Los estados-nación que configuran Europa occidental consideran que ellos disfrutan de una entidad inamovible, eterna. Han visto convulsionarse a todas las construcciones políticas integrantes de Europa central y Oriental, aunque, teniendo en cuenta que respondían al modelo occidental consideraban que aquellas eran estables. Han aceptado, finalmente, las modificaciones impuestas por la fuerza de los hechos; hay que decir, en cualquier caso, que se han resistido casi siempre al cambio. Hoy son ellos los últimos en presentar resistencia y en su perspectiva no entra que puedan surgir condiciones que faciliten su desaparición, como en otra época hubo otras condiciones que permitieron su surgimiento. En todo caso deberían ser conscientes de que el proceso por ellos seguido, constituye un ciclo que culmina en la configuración de grandes imperios mundiales que, posteriormente, sufren un desmontaje que no tiene por qué concluir con la pérdida de los territorios extraeuropeos. En efecto, las naciones sometidas en principio dentro del marco de Europa reclaman la independencia perdida. Flandes, Bretaña, Córcega, Escocia, Cataluña… Navarra.
Convendrá recordar a estos estados que nunca aceptaron de buen grado la renuncia a territorios que formaban parte de su imperio. Francia se empecinó en hacer franceses a los argelinos, como anteriormente a los vietnamitas. España se empeñó en convertir a los americanos en españoles. Y, por lo que se refiere a Inglaterra, tardó muchísimo tiempo en reconocer que Irlanda era una nación; aún se obstina en ello.
Sería conveniente recordar a estas naciones que los pueblos que olvidan su historia están condenados a repetirla.
Mal augurio es éste, cuando contemplamos la obstinación de franceses, italianos, ingleses y españoles en no reconocer que son cárceles de Pueblos. Es cierto que no todos estos estados han seguido siempre la misma trayectoria. Es obligado reconocer que Inglaterra no lleva siempre las cosas hasta el final y que ha mostrado en muchas ocasiones flexibilidad para que lo inevitable no acabe de manera desastrosa.

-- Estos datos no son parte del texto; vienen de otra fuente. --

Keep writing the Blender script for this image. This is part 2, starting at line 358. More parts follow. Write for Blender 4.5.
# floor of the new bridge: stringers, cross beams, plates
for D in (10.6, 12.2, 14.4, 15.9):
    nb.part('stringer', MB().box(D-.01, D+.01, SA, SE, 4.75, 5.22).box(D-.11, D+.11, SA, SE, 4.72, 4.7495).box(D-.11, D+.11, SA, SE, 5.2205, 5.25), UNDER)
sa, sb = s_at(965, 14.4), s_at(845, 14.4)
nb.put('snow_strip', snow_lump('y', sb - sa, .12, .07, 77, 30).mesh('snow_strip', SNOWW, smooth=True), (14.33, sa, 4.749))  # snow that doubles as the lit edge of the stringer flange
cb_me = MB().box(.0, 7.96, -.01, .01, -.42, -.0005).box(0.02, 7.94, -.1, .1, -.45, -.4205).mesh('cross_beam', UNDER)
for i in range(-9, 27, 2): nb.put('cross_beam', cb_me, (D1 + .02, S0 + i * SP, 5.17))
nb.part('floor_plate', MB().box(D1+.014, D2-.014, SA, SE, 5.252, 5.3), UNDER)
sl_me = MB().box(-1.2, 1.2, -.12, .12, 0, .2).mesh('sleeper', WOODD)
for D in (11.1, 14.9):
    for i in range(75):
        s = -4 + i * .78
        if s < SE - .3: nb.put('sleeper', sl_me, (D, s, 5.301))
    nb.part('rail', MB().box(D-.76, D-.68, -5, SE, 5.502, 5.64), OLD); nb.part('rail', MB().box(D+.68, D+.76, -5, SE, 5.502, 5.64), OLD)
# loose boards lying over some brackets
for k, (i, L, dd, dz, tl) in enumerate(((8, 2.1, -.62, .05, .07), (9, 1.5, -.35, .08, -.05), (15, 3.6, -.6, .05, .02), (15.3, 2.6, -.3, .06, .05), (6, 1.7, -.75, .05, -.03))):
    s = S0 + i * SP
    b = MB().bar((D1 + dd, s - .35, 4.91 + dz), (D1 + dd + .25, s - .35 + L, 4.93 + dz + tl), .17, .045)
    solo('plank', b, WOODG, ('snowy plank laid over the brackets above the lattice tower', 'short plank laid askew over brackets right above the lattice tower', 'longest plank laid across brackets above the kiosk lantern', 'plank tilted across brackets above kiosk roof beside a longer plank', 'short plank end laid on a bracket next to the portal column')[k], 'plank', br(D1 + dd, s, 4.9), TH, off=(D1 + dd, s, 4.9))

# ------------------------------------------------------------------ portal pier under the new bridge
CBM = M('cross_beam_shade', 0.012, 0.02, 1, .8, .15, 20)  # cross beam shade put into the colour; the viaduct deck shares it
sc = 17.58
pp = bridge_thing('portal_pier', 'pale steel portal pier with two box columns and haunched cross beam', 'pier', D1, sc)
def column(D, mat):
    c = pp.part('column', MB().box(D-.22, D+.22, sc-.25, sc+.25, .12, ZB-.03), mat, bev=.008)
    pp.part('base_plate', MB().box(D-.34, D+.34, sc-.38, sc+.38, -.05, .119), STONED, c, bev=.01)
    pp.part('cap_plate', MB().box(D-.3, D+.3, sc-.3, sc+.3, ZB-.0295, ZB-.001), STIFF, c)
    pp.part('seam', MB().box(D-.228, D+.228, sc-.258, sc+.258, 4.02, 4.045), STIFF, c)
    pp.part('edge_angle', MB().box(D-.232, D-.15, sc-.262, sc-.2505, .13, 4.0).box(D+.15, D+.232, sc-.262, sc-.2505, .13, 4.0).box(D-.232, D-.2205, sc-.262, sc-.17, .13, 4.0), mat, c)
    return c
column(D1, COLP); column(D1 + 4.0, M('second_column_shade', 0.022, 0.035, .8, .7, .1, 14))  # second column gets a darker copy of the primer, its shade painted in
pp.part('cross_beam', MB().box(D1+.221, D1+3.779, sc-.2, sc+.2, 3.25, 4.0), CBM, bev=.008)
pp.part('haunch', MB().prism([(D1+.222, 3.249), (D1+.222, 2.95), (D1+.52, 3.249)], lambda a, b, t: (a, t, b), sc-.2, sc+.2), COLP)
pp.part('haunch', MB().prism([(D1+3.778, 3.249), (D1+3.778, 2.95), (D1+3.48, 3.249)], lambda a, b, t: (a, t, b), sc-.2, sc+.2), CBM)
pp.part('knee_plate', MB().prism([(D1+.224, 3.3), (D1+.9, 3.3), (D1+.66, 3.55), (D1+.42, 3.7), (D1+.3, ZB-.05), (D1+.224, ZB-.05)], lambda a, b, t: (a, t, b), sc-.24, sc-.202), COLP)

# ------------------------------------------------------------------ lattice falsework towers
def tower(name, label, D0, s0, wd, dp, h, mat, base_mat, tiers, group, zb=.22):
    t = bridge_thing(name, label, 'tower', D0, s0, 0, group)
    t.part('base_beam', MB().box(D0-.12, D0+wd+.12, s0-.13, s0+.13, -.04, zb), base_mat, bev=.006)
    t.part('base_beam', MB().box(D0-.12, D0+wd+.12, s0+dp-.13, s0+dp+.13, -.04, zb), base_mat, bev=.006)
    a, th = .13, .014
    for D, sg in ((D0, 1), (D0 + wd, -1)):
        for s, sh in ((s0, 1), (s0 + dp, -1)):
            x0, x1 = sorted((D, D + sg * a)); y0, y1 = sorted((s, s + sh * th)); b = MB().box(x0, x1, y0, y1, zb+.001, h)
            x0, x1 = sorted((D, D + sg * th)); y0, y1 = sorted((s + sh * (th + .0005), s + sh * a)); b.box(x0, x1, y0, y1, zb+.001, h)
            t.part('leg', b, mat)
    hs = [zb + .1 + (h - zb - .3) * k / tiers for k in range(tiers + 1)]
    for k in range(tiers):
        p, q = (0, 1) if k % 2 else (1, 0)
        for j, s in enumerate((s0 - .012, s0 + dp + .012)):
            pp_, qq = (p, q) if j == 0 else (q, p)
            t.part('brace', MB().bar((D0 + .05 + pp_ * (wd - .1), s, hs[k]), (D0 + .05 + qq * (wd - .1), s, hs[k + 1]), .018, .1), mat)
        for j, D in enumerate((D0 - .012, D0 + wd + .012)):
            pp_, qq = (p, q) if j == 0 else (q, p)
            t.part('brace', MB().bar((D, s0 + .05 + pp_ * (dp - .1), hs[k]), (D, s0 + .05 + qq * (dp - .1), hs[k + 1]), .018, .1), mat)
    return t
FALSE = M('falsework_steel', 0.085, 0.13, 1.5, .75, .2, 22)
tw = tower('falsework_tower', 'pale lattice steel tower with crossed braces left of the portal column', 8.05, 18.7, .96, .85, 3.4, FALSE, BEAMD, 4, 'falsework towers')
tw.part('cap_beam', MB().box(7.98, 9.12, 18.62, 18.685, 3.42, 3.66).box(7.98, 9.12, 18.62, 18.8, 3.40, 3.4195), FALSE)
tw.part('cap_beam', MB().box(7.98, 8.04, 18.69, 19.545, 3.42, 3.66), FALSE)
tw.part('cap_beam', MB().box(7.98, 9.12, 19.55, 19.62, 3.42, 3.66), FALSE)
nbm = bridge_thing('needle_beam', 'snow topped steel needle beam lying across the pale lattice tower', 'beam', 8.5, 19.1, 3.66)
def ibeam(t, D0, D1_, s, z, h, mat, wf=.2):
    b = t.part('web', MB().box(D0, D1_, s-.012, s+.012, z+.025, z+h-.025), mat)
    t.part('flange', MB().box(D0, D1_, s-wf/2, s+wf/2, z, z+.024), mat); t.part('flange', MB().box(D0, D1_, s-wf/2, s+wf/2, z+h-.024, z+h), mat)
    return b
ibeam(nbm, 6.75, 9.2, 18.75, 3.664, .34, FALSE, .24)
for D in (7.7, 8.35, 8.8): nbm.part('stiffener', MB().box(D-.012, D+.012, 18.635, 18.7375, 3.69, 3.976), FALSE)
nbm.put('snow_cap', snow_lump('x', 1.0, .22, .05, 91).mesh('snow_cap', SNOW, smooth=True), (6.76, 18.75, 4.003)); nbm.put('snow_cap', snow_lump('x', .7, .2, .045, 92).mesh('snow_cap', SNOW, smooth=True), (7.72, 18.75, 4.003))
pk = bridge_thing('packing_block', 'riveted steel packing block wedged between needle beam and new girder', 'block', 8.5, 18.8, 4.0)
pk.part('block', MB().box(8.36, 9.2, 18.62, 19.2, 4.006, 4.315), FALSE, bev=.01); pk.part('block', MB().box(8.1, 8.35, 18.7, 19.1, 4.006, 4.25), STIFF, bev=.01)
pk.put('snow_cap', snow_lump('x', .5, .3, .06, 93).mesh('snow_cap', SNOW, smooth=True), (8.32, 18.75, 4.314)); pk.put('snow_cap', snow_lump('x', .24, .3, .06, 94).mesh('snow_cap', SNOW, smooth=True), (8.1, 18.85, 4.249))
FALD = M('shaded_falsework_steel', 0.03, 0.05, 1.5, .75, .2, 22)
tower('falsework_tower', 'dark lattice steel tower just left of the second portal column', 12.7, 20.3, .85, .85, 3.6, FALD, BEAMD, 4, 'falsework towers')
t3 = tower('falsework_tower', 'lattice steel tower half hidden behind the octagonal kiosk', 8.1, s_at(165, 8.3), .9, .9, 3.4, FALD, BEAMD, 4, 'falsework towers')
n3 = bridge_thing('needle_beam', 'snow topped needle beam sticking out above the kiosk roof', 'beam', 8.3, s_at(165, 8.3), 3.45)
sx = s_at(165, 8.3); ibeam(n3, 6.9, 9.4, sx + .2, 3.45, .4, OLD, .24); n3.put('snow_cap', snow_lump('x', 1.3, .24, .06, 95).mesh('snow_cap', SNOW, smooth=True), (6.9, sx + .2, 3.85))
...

Por desgracia, no se puede decir lo mismo de España.
La escena del drama en el que nos encontramos pasa ahora por Escocia. Los independentistas escoceses se encuentran dispuestos a acometer el proceso de realización de referéndums sobre la independencia de su nación. En definitiva constituye una muestra más del proceso que reclama la liberación nacional en Europa Occidental por parte de las naciones sojuzgadas por los Estados-Nación de la zona ¿No venimos asistiendo al surgimiento de nuevos estados a lo ancho de toda Europa? Estados, por cierto, a veces carentes de tradición nacional como pueden ser Eslovenia y la misma Eslovaquia, de la misma manera que los denominados bálticos y tantos y tantos otros… Si aludo a la tradición histórica es más para recordar que la reivindicación nacional se ha mantenido en Navarra de una manera permanente a lo largo de siglos. En realidad la actuación de los escoceses no representa nada innovador. Dentro del mismo estado español se reclama algo similar, que no aparece con mayor nitidez por la contundencia con la que suele actuar el sistema institucional español. En todo caso, España haría bien en mirar hacia Escocia. Lo que le sucede a ella no es algo insólito y debería prepararse con el fin de evitar traumas de mayor entidad; fijarse en las barbas del vecino.